(Stored items from a collection)
☆ ☆ ☆
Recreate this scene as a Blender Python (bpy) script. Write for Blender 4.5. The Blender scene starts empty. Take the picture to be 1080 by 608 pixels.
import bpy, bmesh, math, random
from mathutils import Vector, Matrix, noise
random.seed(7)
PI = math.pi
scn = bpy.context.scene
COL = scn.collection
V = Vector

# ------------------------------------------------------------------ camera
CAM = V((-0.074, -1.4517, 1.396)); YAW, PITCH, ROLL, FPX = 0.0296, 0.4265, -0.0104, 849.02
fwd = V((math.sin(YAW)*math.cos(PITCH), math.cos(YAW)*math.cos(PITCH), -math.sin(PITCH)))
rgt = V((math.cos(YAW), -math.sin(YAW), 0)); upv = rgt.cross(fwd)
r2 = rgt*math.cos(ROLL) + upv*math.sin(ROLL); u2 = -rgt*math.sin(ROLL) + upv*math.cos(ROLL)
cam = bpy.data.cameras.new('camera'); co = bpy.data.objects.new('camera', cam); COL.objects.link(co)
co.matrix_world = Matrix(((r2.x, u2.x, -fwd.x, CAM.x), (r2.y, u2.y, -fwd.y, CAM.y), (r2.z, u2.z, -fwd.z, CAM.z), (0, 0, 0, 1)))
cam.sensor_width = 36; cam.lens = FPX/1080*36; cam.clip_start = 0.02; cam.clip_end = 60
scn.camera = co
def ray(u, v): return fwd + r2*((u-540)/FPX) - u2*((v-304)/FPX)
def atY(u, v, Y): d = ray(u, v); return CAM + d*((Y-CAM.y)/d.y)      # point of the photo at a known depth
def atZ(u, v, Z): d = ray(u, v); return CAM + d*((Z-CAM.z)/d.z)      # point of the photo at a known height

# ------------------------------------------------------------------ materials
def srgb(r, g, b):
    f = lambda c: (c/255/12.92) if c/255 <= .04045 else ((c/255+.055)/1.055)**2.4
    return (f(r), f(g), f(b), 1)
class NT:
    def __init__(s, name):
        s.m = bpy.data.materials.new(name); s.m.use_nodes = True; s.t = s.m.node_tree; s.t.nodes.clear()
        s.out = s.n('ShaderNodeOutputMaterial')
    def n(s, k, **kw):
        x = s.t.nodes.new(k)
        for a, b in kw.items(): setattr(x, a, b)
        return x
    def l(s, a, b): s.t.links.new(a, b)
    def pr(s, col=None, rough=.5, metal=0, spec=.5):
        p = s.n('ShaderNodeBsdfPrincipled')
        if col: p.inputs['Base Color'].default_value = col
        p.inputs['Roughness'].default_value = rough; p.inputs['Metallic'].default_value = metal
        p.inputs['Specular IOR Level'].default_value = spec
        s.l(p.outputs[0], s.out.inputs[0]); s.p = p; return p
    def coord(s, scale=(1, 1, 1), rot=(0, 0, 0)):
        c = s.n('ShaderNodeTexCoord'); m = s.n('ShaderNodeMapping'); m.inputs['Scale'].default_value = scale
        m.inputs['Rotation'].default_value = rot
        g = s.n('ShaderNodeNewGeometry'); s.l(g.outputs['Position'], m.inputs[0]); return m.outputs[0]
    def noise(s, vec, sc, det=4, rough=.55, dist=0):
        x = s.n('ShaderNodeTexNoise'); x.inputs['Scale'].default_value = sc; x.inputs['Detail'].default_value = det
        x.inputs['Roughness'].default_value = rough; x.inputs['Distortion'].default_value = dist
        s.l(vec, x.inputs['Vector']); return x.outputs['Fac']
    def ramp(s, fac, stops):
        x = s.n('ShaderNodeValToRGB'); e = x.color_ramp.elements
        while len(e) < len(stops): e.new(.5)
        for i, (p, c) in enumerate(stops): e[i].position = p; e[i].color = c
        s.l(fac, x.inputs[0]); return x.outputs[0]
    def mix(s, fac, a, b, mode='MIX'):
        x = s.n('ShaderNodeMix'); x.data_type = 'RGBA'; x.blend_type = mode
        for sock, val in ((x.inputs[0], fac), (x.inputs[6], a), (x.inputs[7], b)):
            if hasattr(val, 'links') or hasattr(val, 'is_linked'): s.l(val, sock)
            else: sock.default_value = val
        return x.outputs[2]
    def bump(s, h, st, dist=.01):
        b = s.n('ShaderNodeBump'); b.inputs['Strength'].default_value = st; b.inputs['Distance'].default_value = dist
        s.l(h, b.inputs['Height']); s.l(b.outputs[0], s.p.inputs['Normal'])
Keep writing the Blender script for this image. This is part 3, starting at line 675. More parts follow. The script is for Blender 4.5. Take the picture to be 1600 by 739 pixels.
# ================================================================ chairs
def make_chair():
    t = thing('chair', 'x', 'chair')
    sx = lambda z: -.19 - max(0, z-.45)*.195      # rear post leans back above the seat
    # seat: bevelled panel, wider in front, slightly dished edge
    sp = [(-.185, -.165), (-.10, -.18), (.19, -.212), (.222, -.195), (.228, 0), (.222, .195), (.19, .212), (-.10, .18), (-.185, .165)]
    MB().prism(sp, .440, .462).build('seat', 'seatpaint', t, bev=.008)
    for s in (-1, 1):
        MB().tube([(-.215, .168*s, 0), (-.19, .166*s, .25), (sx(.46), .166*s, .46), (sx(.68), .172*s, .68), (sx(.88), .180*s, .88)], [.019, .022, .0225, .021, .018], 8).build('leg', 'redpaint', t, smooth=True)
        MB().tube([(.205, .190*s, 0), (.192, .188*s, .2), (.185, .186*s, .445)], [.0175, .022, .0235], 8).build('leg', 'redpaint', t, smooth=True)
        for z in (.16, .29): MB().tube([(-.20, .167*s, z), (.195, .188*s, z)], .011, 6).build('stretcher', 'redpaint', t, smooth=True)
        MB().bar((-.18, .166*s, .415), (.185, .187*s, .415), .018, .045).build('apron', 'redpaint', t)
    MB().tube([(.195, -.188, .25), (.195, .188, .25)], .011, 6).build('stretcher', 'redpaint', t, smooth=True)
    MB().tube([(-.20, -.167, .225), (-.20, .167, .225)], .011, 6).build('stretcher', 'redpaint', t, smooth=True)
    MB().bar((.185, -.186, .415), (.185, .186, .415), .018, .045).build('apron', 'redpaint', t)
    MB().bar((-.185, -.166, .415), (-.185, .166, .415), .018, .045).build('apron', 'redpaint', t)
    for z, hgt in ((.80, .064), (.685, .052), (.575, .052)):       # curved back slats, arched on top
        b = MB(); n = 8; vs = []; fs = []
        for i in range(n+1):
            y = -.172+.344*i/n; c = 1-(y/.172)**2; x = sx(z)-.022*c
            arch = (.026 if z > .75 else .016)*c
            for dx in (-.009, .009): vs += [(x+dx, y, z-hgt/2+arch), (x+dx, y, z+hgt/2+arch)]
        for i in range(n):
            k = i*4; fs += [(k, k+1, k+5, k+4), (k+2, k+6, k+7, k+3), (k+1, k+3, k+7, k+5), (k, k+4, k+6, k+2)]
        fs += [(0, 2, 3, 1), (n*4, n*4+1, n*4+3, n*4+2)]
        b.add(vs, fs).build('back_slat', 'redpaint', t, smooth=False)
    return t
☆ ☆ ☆
◆ Exercise brief: Copy each line of the data exactly, leaving nothing out.

◆ Task answer:
Recreate this scene as a Blender Python (bpy) script. Write for Blender 4.5. The Blender scene starts empty. Take the picture to be 1080 by 608 pixels.
import bpy, bmesh, math, random
from mathutils import Vector, Matrix, noise
random.seed(7)
PI = math.pi
scn = bpy.context.scene
COL = scn.collection
V = Vector

# ------------------------------------------------------------------ camera
CAM = V((-0.074, -1.4517, 1.396)); YAW, PITCH, ROLL, FPX = 0.0296, 0.4265, -0.0104, 849.02
fwd = V((math.sin(YAW)*math.cos(PITCH), math.cos(YAW)*math.cos(PITCH), -math.sin(PITCH)))
rgt = V((math.cos(YAW), -math.sin(YAW), 0)); upv = rgt.cross(fwd)
r2 = rgt*math.cos(ROLL) + upv*math.sin(ROLL); u2 = -rgt*math.sin(ROLL) + upv*math.cos(ROLL)
cam = bpy.data.cameras.new('camera'); co = bpy.data.objects.new('camera', cam); COL.objects.link(co)
co.matrix_world = Matrix(((r2.x, u2.x, -fwd.x, CAM.x), (r2.y, u2.y, -fwd.y, CAM.y), (r2.z, u2.z, -fwd.z, CAM.z), (0, 0, 0, 1)))
cam.sensor_width = 36; cam.lens = FPX/1080*36; cam.clip_start = 0.02; cam.clip_end = 60
scn.camera = co
def ray(u, v): return fwd + r2*((u-540)/FPX) - u2*((v-304)/FPX)
def atY(u, v, Y): d = ray(u, v); return CAM + d*((Y-CAM.y)/d.y)      # point of the photo at a known depth
def atZ(u, v, Z): d = ray(u, v); return CAM + d*((Z-CAM.z)/d.z)      # point of the photo at a known height

# ------------------------------------------------------------------ materials
def srgb(r, g, b):
    f = lambda c: (c/255/12.92) if c/255 <= .04045 else ((c/255+.055)/1.055)**2.4
    return (f(r), f(g), f(b), 1)
class NT:
    def __init__(s, name):
        s.m = bpy.data.materials.new(name); s.m.use_nodes = True; s.t = s.m.node_tree; s.t.nodes.clear()
        s.out = s.n('ShaderNodeOutputMaterial')
    def n(s, k, **kw):
        x = s.t.nodes.new(k)
        for a, b in kw.items(): setattr(x, a, b)
        return x
    def l(s, a, b): s.t.links.new(a, b)
    def pr(s, col=None, rough=.5, metal=0, spec=.5):
        p = s.n('ShaderNodeBsdfPrincipled')
        if col: p.inputs['Base Color'].default_value = col
        p.inputs['Roughness'].default_value = rough; p.inputs['Metallic'].default_value = metal
        p.inputs['Specular IOR Level'].default_value = spec
        s.l(p.outputs[0], s.out.inputs[0]); s.p = p; return p
    def coord(s, scale=(1, 1, 1), rot=(0, 0, 0)):
        c = s.n('ShaderNodeTexCoord'); m = s.n('ShaderNodeMapping'); m.inputs['Scale'].default_value = scale
        m.inputs['Rotation'].default_value = rot
        g = s.n('ShaderNodeNewGeometry'); s.l(g.outputs['Position'], m.inputs[0]); return m.outputs[0]
    def noise(s, vec, sc, det=4, rough=.55, dist=0):
        x = s.n('ShaderNodeTexNoise'); x.inputs['Scale'].default_value = sc; x.inputs['Detail'].default_value = det
        x.inputs['Roughness'].default_value = rough; x.inputs['Distortion'].default_value = dist
        s.l(vec, x.inputs['Vector']); return x.outputs['Fac']
    def ramp(s, fac, stops):
        x = s.n('ShaderNodeValToRGB'); e = x.color_ramp.elements
        while len(e) < len(stops): e.new(.5)
        for i, (p, c) in enumerate(stops): e[i].position = p; e[i].color = c
        s.l(fac, x.inputs[0]); return x.outputs[0]
    def mix(s, fac, a, b, mode='MIX'):
        x = s.n('ShaderNodeMix'); x.data_type = 'RGBA'; x.blend_type = mode
        for sock, val in ((x.inputs[0], fac), (x.inputs[6], a), (x.inputs[7], b)):
            if hasattr(val, 'links') or hasattr(val, 'is_linked'): s.l(val, sock)
            else: sock.default_value = val
        return x.outputs[2]
    def bump(s, h, st, dist=.01):
        b = s.n('ShaderNodeBump'); b.inputs['Strength'].default_value = st; b.inputs['Distance'].default_value = dist
        s.l(h, b.inputs['Height']); s.l(b.outputs[0], s.p.inputs['Normal'])
Keep writing the Blender script for this image. This is part 3, starting at line 675. More parts follow. The script is for Blender 4.5. Take the picture to be 1600 by 739 pixels.
# ================================================================ chairs
def make_chair():
    t = thing('chair', 'x', 'chair')
    sx = lambda z: -.19 - max(0, z-.45)*.195      # rear post leans back above the seat
    # seat: bevelled panel, wider in front, slightly dished edge
    sp = [(-.185, -.165), (-.10, -.18), (.19, -.212), (.222, -.195), (.228, 0), (.222, .195), (.19, .212), (-.10, .18), (-.185, .165)]
    MB().prism(sp, .440, .462).build('seat', 'seatpaint', t, bev=.008)
    for s in (-1, 1):
        MB().tube([(-.215, .168*s, 0), (-.19, .166*s, .25), (sx(.46), .166*s, .46), (sx(.68), .172*s, .68), (sx(.88), .180*s, .88)], [.019, .022, .0225, .021, .018], 8).build('leg', 'redpaint', t, smooth=True)
        MB().tube([(.205, .190*s, 0), (.192, .188*s, .2), (.185, .186*s, .445)], [.0175, .022, .0235], 8).build('leg', 'redpaint', t, smooth=True)
        for z in (.16, .29): MB().tube([(-.20, .167*s, z), (.195, .188*s, z)], .011, 6).build('stretcher', 'redpaint', t, smooth=True)
        MB().bar((-.18, .166*s, .415), (.185, .187*s, .415), .018, .045).build('apron', 'redpaint', t)
    MB().tube([(.195, -.188, .25), (.195, .188, .25)], .011, 6).build('stretcher', 'redpaint', t, smooth=True)
    MB().tube([(-.20, -.167, .225), (-.20, .167, .225)], .011, 6).build('stretcher', 'redpaint', t, smooth=True)
    MB().bar((.185, -.186, .415), (.185, .186, .415), .018, .045).build('apron', 'redpaint', t)
    MB().bar((-.185, -.166, .415), (-.185, .166, .415), .018, .045).build('apron', 'redpaint', t)
    for z, hgt in ((.80, .064), (.685, .052), (.575, .052)):       # curved back slats, arched on top
        b = MB(); n = 8; vs = []; fs = []
        for i in range(n+1):
            y = -.172+.344*i/n; c = 1-(y/.172)**2; x = sx(z)-.022*c
            arch = (.026 if z > .75 else .016)*c
            for dx in (-.009, .009): vs += [(x+dx, y, z-hgt/2+arch), (x+dx, y, z+hgt/2+arch)]
        for i in range(n):
            k = i*4; fs += [(k, k+1, k+5, k+4), (k+2, k+6, k+7, k+3), (k+1, k+3, k+7, k+5), (k, k+4, k+6, k+2)]
        fs += [(0, 2, 3, 1), (n*4, n*4+1, n*4+3, n*4+2)]
        b.add(vs, fs).build('back_slat', 'redpaint', t, smooth=False)
    return t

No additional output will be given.